Exercise: Copy every line of the listing that holds the string "scene".

━━━━━━━━━━━━━━━━━━━━

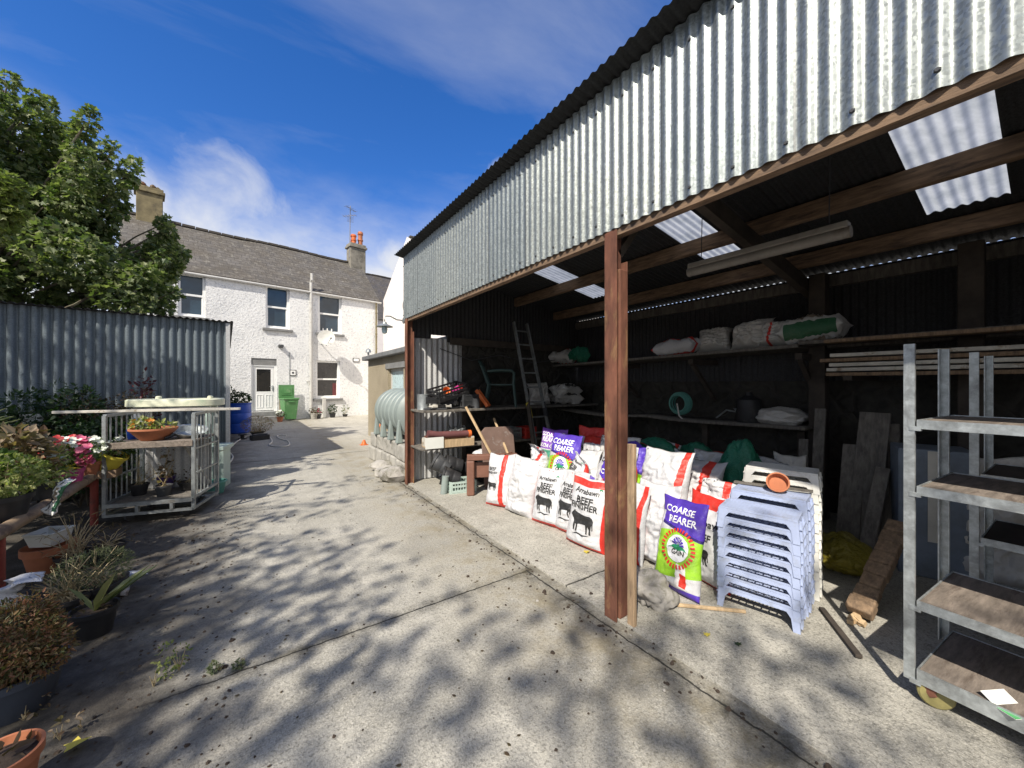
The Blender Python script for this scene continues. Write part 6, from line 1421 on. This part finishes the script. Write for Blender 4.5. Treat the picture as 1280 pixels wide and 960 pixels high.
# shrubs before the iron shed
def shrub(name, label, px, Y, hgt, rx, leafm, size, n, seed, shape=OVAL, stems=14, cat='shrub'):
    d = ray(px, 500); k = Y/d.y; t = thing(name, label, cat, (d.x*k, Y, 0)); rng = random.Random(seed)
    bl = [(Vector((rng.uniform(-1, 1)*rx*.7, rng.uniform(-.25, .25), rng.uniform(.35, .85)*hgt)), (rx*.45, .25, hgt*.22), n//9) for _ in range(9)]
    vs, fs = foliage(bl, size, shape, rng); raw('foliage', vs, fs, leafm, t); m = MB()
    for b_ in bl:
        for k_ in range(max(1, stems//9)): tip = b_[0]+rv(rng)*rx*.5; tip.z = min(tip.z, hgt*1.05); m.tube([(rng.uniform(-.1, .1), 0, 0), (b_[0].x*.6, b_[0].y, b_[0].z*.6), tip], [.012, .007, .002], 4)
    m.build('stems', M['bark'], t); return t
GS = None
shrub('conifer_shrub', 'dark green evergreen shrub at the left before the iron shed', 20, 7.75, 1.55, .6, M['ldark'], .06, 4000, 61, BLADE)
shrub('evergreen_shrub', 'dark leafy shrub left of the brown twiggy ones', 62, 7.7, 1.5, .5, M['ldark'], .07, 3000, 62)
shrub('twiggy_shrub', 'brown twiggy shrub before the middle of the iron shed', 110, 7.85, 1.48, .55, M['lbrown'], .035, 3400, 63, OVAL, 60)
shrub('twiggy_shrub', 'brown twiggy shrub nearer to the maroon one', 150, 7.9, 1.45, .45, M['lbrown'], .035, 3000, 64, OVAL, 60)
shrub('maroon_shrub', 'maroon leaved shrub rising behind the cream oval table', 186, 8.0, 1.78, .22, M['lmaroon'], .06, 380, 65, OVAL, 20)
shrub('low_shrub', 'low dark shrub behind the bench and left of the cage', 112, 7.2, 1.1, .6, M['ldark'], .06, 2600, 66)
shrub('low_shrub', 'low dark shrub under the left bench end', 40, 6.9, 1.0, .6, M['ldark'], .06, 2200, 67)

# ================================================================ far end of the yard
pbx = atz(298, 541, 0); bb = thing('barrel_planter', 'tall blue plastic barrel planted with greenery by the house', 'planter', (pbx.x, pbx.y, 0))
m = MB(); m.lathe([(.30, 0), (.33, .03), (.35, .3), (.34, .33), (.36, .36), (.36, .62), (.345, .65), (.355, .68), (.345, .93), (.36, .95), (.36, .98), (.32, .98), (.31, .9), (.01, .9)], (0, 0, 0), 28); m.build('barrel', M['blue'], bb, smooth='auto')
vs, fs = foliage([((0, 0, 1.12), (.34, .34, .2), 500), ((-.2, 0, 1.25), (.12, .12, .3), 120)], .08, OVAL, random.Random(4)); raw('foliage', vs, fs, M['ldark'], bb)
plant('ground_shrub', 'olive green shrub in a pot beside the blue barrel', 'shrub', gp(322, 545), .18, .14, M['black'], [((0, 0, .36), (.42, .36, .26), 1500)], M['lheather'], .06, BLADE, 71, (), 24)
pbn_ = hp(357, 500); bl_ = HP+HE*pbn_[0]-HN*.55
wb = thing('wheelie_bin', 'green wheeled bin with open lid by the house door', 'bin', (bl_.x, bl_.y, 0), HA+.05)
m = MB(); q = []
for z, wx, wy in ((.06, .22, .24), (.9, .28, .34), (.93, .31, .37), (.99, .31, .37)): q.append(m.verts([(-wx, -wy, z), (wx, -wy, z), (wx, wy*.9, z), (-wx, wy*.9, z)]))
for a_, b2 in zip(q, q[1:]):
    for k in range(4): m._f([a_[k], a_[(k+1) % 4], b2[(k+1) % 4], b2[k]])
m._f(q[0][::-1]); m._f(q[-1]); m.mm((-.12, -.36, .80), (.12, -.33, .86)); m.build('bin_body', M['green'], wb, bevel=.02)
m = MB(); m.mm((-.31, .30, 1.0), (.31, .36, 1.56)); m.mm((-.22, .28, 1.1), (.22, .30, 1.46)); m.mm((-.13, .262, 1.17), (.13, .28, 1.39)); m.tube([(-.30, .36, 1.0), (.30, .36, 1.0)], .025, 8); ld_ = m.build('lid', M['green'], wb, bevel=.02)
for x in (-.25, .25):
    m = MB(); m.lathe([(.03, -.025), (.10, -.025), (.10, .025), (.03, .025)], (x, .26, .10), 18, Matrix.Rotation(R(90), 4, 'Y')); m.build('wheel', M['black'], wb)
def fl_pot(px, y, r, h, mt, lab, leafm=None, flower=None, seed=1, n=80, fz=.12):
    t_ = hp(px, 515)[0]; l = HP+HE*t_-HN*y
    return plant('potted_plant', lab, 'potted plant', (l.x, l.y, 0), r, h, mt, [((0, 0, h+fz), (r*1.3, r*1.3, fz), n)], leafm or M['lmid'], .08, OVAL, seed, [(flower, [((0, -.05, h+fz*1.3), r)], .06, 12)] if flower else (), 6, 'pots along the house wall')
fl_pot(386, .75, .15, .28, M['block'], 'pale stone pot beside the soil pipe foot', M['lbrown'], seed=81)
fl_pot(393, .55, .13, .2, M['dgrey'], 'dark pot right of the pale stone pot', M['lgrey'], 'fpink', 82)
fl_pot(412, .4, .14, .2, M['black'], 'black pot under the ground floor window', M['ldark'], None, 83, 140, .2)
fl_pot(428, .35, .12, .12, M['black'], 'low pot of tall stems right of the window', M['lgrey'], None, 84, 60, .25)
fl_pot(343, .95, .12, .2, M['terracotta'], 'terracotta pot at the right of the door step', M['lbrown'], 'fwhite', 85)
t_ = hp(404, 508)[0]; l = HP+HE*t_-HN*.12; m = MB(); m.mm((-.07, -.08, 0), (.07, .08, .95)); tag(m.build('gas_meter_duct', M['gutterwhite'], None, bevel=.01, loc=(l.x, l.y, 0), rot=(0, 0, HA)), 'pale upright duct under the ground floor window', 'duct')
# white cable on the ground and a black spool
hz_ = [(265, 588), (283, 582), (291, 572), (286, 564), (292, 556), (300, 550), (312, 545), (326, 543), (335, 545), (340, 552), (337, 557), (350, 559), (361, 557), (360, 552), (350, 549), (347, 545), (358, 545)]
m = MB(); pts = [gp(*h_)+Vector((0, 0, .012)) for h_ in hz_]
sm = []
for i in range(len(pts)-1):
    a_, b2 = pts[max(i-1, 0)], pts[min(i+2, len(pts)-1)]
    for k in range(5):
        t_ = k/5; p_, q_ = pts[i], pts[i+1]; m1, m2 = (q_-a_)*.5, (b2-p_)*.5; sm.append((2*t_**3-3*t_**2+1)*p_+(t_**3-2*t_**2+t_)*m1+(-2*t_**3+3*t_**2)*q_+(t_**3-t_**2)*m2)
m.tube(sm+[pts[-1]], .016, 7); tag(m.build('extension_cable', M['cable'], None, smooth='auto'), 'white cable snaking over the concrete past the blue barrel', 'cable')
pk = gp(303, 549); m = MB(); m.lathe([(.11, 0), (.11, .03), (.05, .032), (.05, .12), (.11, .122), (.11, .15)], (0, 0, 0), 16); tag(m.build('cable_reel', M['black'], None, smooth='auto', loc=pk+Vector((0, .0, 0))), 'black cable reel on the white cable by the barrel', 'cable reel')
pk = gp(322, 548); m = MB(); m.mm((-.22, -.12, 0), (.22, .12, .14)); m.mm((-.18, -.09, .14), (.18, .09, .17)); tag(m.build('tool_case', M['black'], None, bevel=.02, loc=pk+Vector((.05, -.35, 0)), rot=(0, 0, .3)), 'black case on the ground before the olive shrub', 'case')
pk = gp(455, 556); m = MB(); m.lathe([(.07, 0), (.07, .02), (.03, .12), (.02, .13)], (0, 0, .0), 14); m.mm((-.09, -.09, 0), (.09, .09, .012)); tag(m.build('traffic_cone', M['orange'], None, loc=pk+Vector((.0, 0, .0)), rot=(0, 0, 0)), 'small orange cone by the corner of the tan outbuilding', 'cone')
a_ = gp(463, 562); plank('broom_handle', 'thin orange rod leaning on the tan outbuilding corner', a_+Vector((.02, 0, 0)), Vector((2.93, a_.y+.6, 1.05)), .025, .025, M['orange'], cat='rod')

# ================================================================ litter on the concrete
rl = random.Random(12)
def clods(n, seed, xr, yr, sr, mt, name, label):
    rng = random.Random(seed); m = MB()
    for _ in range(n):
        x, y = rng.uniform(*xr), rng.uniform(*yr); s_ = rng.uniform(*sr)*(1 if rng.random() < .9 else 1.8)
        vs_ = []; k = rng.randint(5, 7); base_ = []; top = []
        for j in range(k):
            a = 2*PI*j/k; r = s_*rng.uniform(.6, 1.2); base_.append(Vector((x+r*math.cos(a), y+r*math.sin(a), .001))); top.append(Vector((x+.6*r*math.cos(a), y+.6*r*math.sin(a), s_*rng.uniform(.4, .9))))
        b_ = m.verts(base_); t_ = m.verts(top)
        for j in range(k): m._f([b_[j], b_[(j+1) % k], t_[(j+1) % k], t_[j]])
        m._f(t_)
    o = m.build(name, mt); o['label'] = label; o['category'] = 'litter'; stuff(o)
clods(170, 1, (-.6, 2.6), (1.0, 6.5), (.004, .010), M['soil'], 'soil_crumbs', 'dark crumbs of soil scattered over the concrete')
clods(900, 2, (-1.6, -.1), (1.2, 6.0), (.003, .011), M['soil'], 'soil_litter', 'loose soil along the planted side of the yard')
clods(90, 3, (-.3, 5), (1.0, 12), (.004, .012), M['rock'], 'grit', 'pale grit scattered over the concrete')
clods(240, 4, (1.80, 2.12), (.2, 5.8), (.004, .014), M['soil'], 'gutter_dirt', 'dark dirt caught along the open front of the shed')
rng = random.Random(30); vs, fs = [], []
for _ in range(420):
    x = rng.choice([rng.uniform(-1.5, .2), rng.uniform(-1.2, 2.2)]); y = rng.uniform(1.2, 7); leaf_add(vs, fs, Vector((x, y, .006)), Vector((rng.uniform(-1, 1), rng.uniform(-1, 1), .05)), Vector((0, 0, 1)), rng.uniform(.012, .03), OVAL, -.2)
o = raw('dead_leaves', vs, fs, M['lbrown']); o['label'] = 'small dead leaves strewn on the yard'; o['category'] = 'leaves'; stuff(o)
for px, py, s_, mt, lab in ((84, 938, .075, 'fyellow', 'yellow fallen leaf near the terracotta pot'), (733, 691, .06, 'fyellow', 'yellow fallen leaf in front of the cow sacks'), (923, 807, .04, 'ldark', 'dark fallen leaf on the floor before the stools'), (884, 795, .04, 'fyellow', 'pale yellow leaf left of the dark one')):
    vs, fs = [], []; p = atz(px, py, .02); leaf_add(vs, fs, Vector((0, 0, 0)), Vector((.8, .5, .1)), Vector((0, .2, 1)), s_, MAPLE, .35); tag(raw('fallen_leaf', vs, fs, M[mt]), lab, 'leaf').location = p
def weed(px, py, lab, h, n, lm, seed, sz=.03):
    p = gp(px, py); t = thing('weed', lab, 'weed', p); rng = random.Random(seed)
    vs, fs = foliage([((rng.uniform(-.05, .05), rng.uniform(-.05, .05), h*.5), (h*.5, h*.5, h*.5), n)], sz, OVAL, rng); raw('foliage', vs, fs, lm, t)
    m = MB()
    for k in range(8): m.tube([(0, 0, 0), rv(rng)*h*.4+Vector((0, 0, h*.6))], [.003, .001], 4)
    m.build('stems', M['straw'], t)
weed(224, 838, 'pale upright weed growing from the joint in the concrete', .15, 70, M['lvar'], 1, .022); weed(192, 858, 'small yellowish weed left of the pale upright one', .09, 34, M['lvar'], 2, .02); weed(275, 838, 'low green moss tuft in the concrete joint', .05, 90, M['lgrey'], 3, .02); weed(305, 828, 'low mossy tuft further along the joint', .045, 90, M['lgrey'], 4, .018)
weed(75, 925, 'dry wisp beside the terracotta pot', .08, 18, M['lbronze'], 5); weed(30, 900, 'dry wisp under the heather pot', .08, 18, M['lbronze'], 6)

━━━━━━━━━━━━━━━━━━━━

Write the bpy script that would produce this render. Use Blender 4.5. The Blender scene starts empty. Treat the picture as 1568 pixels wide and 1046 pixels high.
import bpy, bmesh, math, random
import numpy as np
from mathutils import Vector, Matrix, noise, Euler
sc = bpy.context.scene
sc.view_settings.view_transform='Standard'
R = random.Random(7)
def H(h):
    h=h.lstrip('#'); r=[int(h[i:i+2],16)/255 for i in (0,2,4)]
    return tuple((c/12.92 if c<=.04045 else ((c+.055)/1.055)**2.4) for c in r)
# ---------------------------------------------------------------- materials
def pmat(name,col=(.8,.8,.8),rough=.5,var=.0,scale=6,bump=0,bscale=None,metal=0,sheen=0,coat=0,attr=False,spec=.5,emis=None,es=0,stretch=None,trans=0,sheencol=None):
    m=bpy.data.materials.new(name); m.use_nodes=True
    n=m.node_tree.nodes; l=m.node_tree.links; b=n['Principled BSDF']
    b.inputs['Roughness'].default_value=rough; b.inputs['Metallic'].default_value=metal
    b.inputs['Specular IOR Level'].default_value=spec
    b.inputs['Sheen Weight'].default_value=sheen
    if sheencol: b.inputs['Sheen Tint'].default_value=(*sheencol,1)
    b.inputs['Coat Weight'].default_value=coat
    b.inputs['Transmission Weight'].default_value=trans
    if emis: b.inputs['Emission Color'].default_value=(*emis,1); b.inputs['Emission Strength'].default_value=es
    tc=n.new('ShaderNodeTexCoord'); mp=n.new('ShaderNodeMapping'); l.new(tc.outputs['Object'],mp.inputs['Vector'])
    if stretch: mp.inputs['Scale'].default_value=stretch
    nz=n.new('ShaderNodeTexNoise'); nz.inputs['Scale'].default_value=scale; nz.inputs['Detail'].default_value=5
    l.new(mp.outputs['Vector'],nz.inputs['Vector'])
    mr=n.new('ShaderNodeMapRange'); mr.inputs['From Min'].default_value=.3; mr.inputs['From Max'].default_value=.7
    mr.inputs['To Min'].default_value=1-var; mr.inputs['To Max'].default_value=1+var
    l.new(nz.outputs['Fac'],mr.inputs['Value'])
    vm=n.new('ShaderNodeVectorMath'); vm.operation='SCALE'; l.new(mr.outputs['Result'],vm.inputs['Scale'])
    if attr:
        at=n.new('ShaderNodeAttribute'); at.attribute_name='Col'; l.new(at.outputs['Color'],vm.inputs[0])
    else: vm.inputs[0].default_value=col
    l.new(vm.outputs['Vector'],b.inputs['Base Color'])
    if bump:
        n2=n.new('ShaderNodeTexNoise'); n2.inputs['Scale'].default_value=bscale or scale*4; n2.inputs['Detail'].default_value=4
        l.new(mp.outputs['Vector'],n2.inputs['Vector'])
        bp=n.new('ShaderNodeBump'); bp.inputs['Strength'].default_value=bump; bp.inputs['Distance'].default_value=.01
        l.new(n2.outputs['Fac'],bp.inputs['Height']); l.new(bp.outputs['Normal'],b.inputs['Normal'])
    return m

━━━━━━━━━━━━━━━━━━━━

Exercise output:
The Blender Python script for this scene continues. Write part 6, from line 1421 on. This part finishes the script. Write for Blender 4.5. Treat the picture as 1280 pixels wide and 960 pixels high.
Write the bpy script that would produce this render. Use Blender 4.5. The Blender scene starts empty. Treat the picture as 1568 pixels wide and 1046 pixels high.
sc = bpy.context.scene